----- Data supplied -----

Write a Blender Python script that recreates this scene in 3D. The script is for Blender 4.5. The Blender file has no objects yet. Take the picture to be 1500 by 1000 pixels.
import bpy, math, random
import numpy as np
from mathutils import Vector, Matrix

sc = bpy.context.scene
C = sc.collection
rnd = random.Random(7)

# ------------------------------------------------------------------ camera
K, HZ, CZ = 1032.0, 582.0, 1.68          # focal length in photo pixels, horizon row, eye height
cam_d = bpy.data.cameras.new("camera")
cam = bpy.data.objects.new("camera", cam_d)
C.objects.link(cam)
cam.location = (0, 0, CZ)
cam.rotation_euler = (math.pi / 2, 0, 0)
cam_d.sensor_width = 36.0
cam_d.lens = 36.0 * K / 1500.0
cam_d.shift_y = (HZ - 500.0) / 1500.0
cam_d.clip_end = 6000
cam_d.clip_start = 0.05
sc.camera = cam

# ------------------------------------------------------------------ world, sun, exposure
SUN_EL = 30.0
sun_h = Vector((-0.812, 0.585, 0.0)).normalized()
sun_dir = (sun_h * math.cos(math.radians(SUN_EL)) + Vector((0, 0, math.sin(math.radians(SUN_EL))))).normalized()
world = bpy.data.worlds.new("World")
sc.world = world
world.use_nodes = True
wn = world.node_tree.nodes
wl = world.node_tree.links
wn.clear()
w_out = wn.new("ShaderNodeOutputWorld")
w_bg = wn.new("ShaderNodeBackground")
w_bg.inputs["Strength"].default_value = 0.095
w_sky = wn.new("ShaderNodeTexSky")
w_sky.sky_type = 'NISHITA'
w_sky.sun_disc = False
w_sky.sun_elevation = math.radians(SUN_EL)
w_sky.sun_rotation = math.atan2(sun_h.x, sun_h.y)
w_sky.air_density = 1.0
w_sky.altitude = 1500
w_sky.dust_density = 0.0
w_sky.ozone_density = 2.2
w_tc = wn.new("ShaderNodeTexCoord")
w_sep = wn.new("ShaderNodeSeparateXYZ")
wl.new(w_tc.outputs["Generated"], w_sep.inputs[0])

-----
----- Data supplied -----

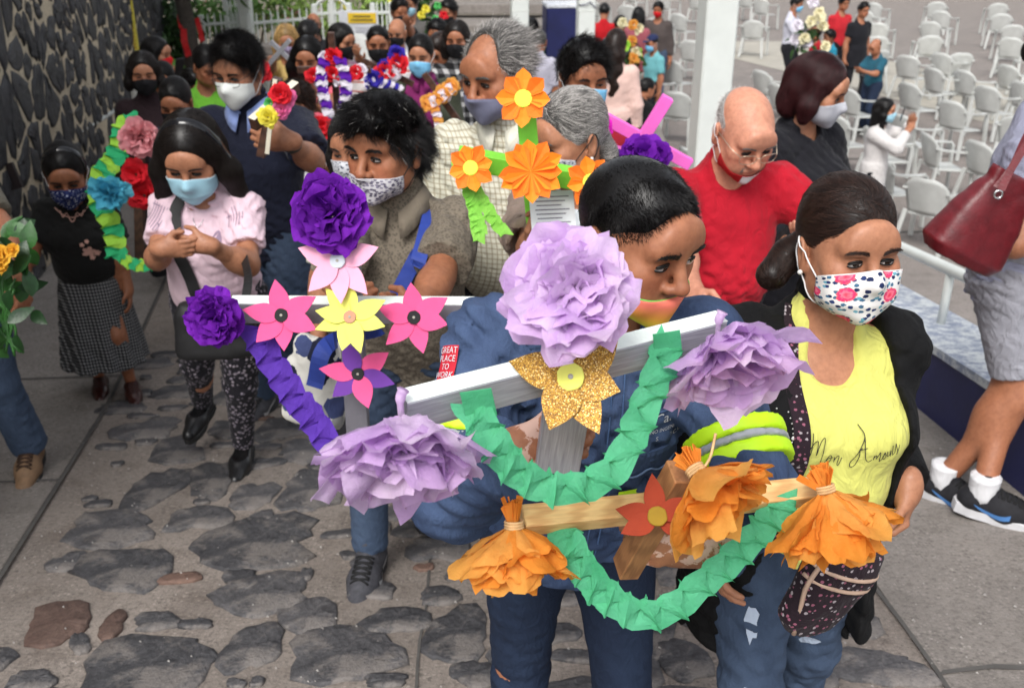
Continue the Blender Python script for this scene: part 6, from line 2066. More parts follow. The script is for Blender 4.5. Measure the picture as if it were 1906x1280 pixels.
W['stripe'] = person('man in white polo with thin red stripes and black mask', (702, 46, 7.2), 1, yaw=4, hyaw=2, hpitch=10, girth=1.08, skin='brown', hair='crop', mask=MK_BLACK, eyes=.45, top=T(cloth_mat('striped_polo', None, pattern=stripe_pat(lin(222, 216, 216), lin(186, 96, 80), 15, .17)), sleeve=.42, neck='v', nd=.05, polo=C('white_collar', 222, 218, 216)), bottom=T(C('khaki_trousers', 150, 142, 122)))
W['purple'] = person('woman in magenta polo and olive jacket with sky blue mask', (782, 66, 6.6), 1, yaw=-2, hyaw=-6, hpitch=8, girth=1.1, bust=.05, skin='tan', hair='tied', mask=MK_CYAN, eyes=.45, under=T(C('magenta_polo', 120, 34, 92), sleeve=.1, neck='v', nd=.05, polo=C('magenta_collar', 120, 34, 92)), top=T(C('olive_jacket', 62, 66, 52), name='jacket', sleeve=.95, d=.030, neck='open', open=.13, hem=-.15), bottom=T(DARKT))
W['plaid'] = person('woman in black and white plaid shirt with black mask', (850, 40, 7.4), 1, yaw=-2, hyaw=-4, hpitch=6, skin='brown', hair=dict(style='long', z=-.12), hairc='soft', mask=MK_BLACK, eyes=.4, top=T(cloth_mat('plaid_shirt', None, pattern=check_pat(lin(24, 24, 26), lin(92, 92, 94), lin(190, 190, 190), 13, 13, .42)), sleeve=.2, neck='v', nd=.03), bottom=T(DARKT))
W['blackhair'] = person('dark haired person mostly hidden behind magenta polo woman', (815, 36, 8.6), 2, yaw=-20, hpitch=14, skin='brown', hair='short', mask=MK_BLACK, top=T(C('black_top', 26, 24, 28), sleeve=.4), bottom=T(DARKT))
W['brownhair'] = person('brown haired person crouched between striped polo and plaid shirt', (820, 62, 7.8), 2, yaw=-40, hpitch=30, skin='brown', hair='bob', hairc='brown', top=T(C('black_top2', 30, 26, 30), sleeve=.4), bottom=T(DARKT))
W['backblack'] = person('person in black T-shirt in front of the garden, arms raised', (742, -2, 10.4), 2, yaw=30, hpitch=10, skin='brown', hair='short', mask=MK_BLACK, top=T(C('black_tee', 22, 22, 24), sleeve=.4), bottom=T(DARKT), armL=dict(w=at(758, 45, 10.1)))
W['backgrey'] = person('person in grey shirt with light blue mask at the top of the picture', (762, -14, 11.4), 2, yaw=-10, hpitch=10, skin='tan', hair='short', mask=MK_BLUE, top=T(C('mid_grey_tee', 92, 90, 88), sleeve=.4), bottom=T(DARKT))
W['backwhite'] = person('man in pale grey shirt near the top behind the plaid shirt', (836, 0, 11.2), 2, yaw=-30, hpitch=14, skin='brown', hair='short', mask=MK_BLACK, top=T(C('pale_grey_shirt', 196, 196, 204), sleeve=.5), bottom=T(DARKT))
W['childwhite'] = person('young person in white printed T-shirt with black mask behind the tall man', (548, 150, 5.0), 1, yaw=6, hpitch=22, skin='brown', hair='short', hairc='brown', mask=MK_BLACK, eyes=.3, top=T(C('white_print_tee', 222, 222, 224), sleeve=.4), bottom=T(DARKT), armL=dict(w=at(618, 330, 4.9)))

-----

(Written exercise) Set down, exactly and alone, the run of lines from the line that has "Write a Blender" to the line that has "rnd = random.Random(7)".

(Response)
Write a Blender Python script that recreates this scene in 3D. The script is for Blender 4.5. The Blender file has no objects yet. Take the picture to be 1500 by 1000 pixels.
import bpy, math, random
import numpy as np
from mathutils import Vector, Matrix

sc = bpy.context.scene
C = sc.collection
rnd = random.Random(7)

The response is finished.